That was below the build of 57 bcf that analysts had forecast in a Reuters poll and compares with an injection of 87 bcf during the same week a year ago and a five-year (2019-2023) average increase of 98 bcf for this time of year.

"The storage injection was within the bracketed range, slightly under, which should have been supportive, but I think the market had priced in sort of a more dramatic event," said Gary Cunningham, director of market research at Tradition Energy, adding that the report was basically a non-event.

Even though storage injections have been lower than usual in 19 of the past 20 weeks, the amount of gas in inventory was still about 6% above normal levels for this time of year due to low heating demand during the mild winter of 2023-2024.

Financial firm LSEG estimated 141 total degree days (TDDs) over the next two weeks, higher than the 136 estimated on Wednesday.

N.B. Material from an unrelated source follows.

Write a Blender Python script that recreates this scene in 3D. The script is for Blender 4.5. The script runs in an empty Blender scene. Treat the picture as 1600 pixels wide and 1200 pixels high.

LSEG estimated average gas demand in the Lower 48, including exports, will rise from 95.3 billion cubic feet (bcfd) this week to 95.7 bcfd next week.

One factor that has supported prices in recent weeks - the front-month has gained about 50% since late August - is a drop in the amount of fuel going into storage for the 2024-2025 winter heating season.

Storage injections in July, August and likely in September were at record lows, according to federal energy data going back to 1997.

That's because many producers reduced their drilling activities this year after average spot monthly prices at the U.S. Henry Hub benchmark in Louisiana fell to a 32-year low in March. They have remained relatively low since that time.

One factor that has weighed on gas prices in recent days was the reduction in the amount that gas power generators need to burn, with about a million homes and businesses still without power in the U.S. Southeast and Midwest after Hurricane Helene battered the region late last week.

"The demand destruction caused by the catastrophic path of Helene will continue to overhang the market for a few weeks," Cunningham said.

Financial firm LSEG said gas output in the Lower 48 U.S. states has fallen to an average of 101.0 billion cubic feet per day (bcfd) so far in October, down from 101.8 bcfd in September. That compares with a record 105.5 bcfd in December 2023.

Meanwhile, Dutch and British wholesale gas prices eased on Thursday morning but remain near their highest levels in a month as concerns persist over disruption to gas production in the Middle East as conflict in the region intensifies.

Global gas demand is forecast to rise by more than 2.5% in 2024, with similar growth expected in 2025, largely supported by Asia, which alone is expected to account for more than half of incremental gas demand, the International Energy Agency (IEA) said in a report.